> [PROBLEM STATEMENT]:
Extract each line bearing the word "part".

> [SUPPLIED DATA]:

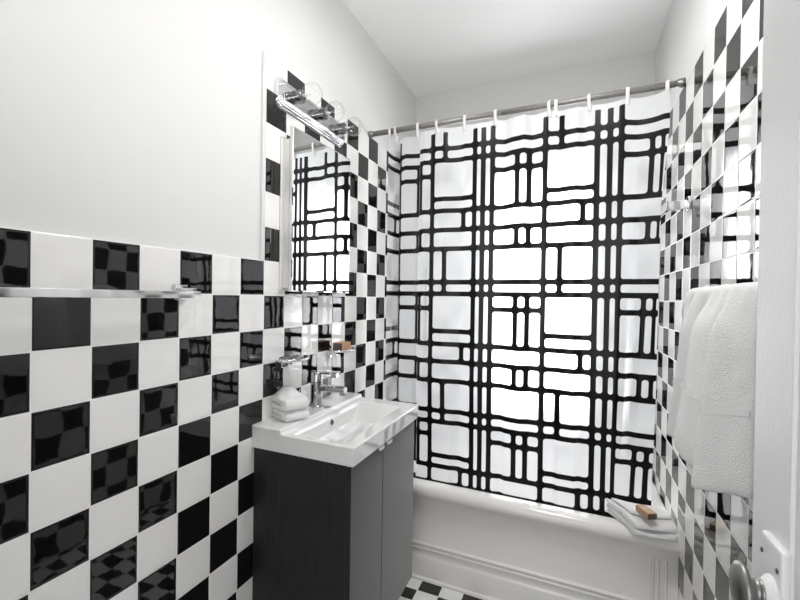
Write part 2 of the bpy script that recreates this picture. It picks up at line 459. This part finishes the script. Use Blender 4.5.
def make_curtain():
    ss = np.arange(-1.043, .3601, .0042); zs_ = np.arange(.385, 2.1571, .0055)
    NS, NZ = len(ss), len(zs_)
    s, z = np.meshgrid(ss, zs_)              # rows are z
    d = np.full(s.shape, .05)
    for s0, s1, z0, z1 in lattice_holes():
        cx, cy, w, h = (s0 + s1) / 2, (z0 + z1) / 2, (s1 - s0) / 2, (z1 - z0) / 2
        r = min(.0105, w * .98, h * .98)
        m = (np.abs(s - cx) < w + .03) & (np.abs(z - cy) < h + .03)
        qx = np.abs(s - cx) - (w - r); qz = np.abs(z - cy) - (h - r)
        sd = np.hypot(np.maximum(qx, 0), np.maximum(qz, 0)) + np.minimum(np.maximum(qx, qz), 0) - r
        d = np.where(m, np.minimum(d, sd), d)
    d = np.where(z > HEM, np.minimum(d, HEM - z), d)          # plain hem
    x = np.interp(s, GX, PX); y = np.interp(s, GX, PYv)
    f = np.clip((z - .38) / 1.76, 0, 1)                        # 0 bottom, 1 top
    amp = 1.25 - 1.15 * np.clip((f - .30) / .25, 0, 1) * 0 - .75 * np.exp(-((f - .55) / .22) ** 2)
    left = s < -.64
    yy = np.where(left, y, y * amp)
    # the right end gathers in towards its foot
    g = np.clip((1.95 - z) / 1.45, 0, 1.0)
    x = x - g * np.interp(s, [-.2, .10, .174, .23, .285, .334, .365], [0, .0, .006, .030, .048, .034, .002])
    x = x - np.clip((2.02 - z) / .30, 0, 1) * np.interp(s, [.30, .334, .365], [0, .002, .025])
    yy = yy + g * np.interp(s, [.174, .215, .250, .285, .33, .365], [0, -.030, .02, .004, .006, .012])
    # foot wavers where it lies against the tub
    foot = np.clip((.80 - z) / .40, 0, 1)
    yy = yy + foot * .006 * np.sin(s * 46) 
    low = np.clip((.95 - z) / .35, 0, 1)
    y = RY + yy
    y = y * (1 - low) + low * np.maximum(y + .012, 2.066 + .022 * np.clip((s - .02) / .08, 0, 1))
    # sag between the hooks
    HK = [-1.10, -.95, -.80, -.697, -.596, -.465, -.324, -.097, -.075, .057, .192, .335]
    sag = np.zeros_like(s)
    for a, c in zip(HK, HK[1:]):
        q = (s - a) / (c - a); sag += np.where((q > 0) & (q < 1), np.sin(np.clip(q, 0, 1) * PI) * min(.010, (c - a) * .06), 0)
    zz = z - sag * np.clip((z - 1.75) / .35, 0, 1)
    # the left return steps down a little behind its fold
    co = np.stack([x, y, zz], -1).reshape(-1, 3)
    idx = np.arange(NS * NZ).reshape(NZ, NS)
    fc = np.stack([idx[:-1, :-1], idx[:-1, 1:], idx[1:, 1:], idx[1:, :-1]], -1).reshape(-1, 4)
    me = bpy.data.meshes.new('shower_curtain')
    me.from_pydata(co.tolist(), [], fc.tolist())
    me.polygons.foreach_set('use_smooth', [True] * len(fc))
    at = me.attributes.new('lattice', 'FLOAT', 'POINT'); at.data.foreach_set('value', d.reshape(-1).astype(np.float32))
    me.materials.append(M['curtain']); me.update()
    o = bpy.data.objects.new('shower_curtain', me); col.objects.link(o)
    return tag(o, 'translucent white shower curtain printed with a black rounded lattice', 'shower curtain')
curtain = make_curtain()
def curtain_at(x):
    k = np.argmin(np.abs(PX[GX > -.64] - x)); return float(PYv[GX > -.64][k])

def hook_mesh():
    b = MB(); n = 28; w = .0065
    path = []
    for i in range(n):
        a = 2 * PI * i / n
        yy = .0150 * math.cos(a); zz = .0150 * math.sin(a)
        if zz < 0: zz *= 3.7; yy *= (1 - .45 * min(1, -zz / .05))
        path.append((yy, zz + .001))
    th = .0017; rings = []
    for i, (yy, zz) in enumerate(path):
        a = 2 * PI * i / n; ny, nz = math.cos(a), math.sin(a) * .6
        l = math.hypot(ny, nz); ny, nz = ny / l, nz / l
        rings.append([b.bm.verts.new(p) for p in ((-w, yy, zz), (w, yy, zz), (w, yy + ny * th, zz + nz * th), (-w, yy + ny * th, zz + nz * th))])
    for i in range(n):
        r0, r1 = rings[i], rings[(i + 1) % n]
        for k in range(4): b.bm.faces.new((r0[k], r0[(k + 1) % 4], r1[(k + 1) % 4], r1[k])).smooth = True
    return b
hooks = [(-.841, 'white plastic hook at the left end of the shower rod, nearest the left wall'),
         (-.810, 'white plastic hook second from the left wall, crowding the end hook'),
         (-.697, 'white plastic hook third from the left wall on the shower rod'),
         (-.596, 'white plastic hook above the single black bar left of the left triple stripe'),
         (-.465, 'white plastic hook just left of the left triple stripe of the curtain'),
         (-.324, 'white plastic hook just right of the left triple stripe of the curtain'),
         (-.097, 'left hook of the close pair near the middle of the shower rod'),
         (-.073, 'right hook of the close pair near the middle of the shower rod'),
         (.057, 'white plastic hook just left of the right triple stripe of the curtain'),
         (.192, 'white plastic hook just right of the right triple stripe of the curtain'),
         (.328, 'white plastic hook at the right end of the rod, nearest the right wall')]
hb = hook_mesh().build('curtain_hook', M['plastic'])
for i, (x, lab) in enumerate(hooks):
    o = hb if i == 0 else hb.copy()
    if i: col.objects.link(o)
    o.location = (x, RY, RZ); o.rotation_euler = (0, 0, random.uniform(-.35, .35))
    tag(o, lab, 'curtain hook', 'hooks along the shower rod')

# ------------------------------------------------------------------ vanity cabinet
CX = -.590; CY0, CY1, CZ0, CZ1 = 1.163, 1.748, .150, .820
van = empty('vanity_cabinet', (XL, 1.455, CZ0), 'dark wood grained vanity cabinet hung on the wall under the white sink', 'cabinet')
b = MB()
b.box((XL + .001, CY0, CZ0), (CX - .019, CY0 + .018, CZ1), .0008); b.box((XL + .001, CY1 - .018, CZ0), (CX - .019, CY1, CZ1), .0008)
b.box((XL + .001, CY0 + .017, CZ0), (CX - .019, CY1 - .017, CZ0 + .018), .0008); b.box((XL + .001, CY0 + .017, CZ0 + .017), (XL + .010, CY1 - .017, CZ1 - .10), .0008)
sharp(b.build('body', M['wood'], van))
mid = 1.4105
for y0, y1, ty in ((CY0, mid - .0012, mid - .022), (mid + .0012, CY1, mid + .052)):
    b = MB(); b.box((CX - .018, y0, CZ0), (CX, y1, CZ1 - .004), .0012)
    d = sharp(b.build('door', M['wood'], van))
    b = MB(); b.box((CX - .001, ty - .017, CZ1 - .016), (CX + .0075, ty + .017, CZ1 - .005), .001)
    tag(b.build('tab_pull', M['tabpull'], d), 'small white tab pull')

# ------------------------------------------------------------------ sink
def make_sink():
    b = bmesh.new()
    x0, x1, y0, y1 = XL + .001, -.575, 1.152, 1.761
    zd, zr, zb = .898, .883, .8205
    xd = -.842
    # plan rings: outer bottom, outer top, basin lip, basin floor
    ox = [(x0, y0), (x1, y0), (x1, y1), (x0, y1)]
    lip = [(-.822, 1.176), (-.622, 1.172), (-.628, 1.692), (-.822, 1.688)]
    mid_ = [(-.816, 1.182), (-.632, 1.178), (-.638, 1.672), (-.816, 1.668)]
    flo = [(-.800, 1.215), (-.664, 1.215), (-.664, 1.545), (-.800, 1.545)]
    V = lambda p, z: b.verts.new((p[0], p[1], z))
    A = [V(p, zb + .0005) for p in [(x0, y0), (x1 - .004, y0 + .003), (x1 - .004, y1 - .003), (x0, y1)]]
    # front part of the rim at zr, rear deck at zd
    T = [V((xd, y0), zr), V((x1, y0), zr), V((x1, y1), zr), V((xd, y1), zr)]
    L = [V(p, zr) for p in lip]; Md = [V(p, zr - .012) for p in mid_]; F = [V(p, .768) for p in flo]
    Dk = [V((x0, y0), zd), V((xd - .004, y0), zd), V((xd - .004, y1), zd), V((x0, y1), zd)]
    fs = []
    def q(*v): fs.append(b.faces.new(v))
    # rim order: T0 back-left, T1 front-left, T2 front-right, T3 back-right ; L0 back-left, L1 front-left, L2 front-right, L3 back-right
    for i in range(4):
        j = (i + 1) % 4
        if i == 3: q(T[3], T[0], L[0], L[3])
        else: q(T[i], T[j], L[j], L[i])
        q(L[i], L[j], Md[j], Md[i]); q(Md[i], Md[j], F[j], F[i])
    q(F[0], F[1], F[2], F[3])
    q(Dk[0], Dk[1], Dk[2], Dk[3]); q(Dk[1], T[0], T[3], Dk[2])       # deck and its step
    q(A[1], A[2], T[2], T[1])                                         # front face
    q(A[0], A[1], T[1], T[0], Dk[1], Dk[0]); q(A[3], Dk[3], Dk[2], T[3], T[2], A[2])
    q(A[0], Dk[0], Dk[3], A[3]); q(A[0], A[3], A[2], A[1])
    bmesh.ops.recalc_face_normals(b, faces=b.faces[:])
    ed = [e for e in b.edges if len(e.link_faces) == 2 and e.calc_face_angle(0) > .25 and not all(v.co.x < x0 + .002 for v in e.verts)]
    rv = bmesh.ops.bevel(b, geom=ed, offset=.0048, segments=3, affect='EDGES', profile=.5, clamp_overlap=True)
    for f in b.faces: f.smooth = False
    for f in rv['faces']: f.smooth = True
    mb = MB(); mb.merge(b, 'keep')
    return mb
sink = empty('sink', (XL, 1.456, .8205), 'white rectangular ceramic sink with a wide basin on the dark vanity', 'sink')
sharp(make_sink().build('basin', M['ceramic'], sink), 40)
b = MB(); b.lathe((-.8125, 1.432, .856), (1, 0, .18), [(0, .0125), (.0016, .0125), (.002, .0098)], 20)
ov = b.build('overflow_ring', M['chrome'], sink)
b = MB(); b.lathe((-.8108, 1.432, .8563), (1, 0, .18), [(0, .0100), (.0008, .0098)], 20)
tag(b.build('overflow_hole', M['hole'], ov), 'dark round overflow hole')
b = MB(); b.lathe((-.735, 1.36, .7675), (0, 0, 1), [(0, .021), (.003, .021), (.004, .017)], 24)
b.build('drain', M['chrome'], sink)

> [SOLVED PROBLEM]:
Write part 2 of the bpy script that recreates this picture. It picks up at line 459. This part finishes the script. Use Blender 4.5.
    # front part of the rim at zr, rear deck at zd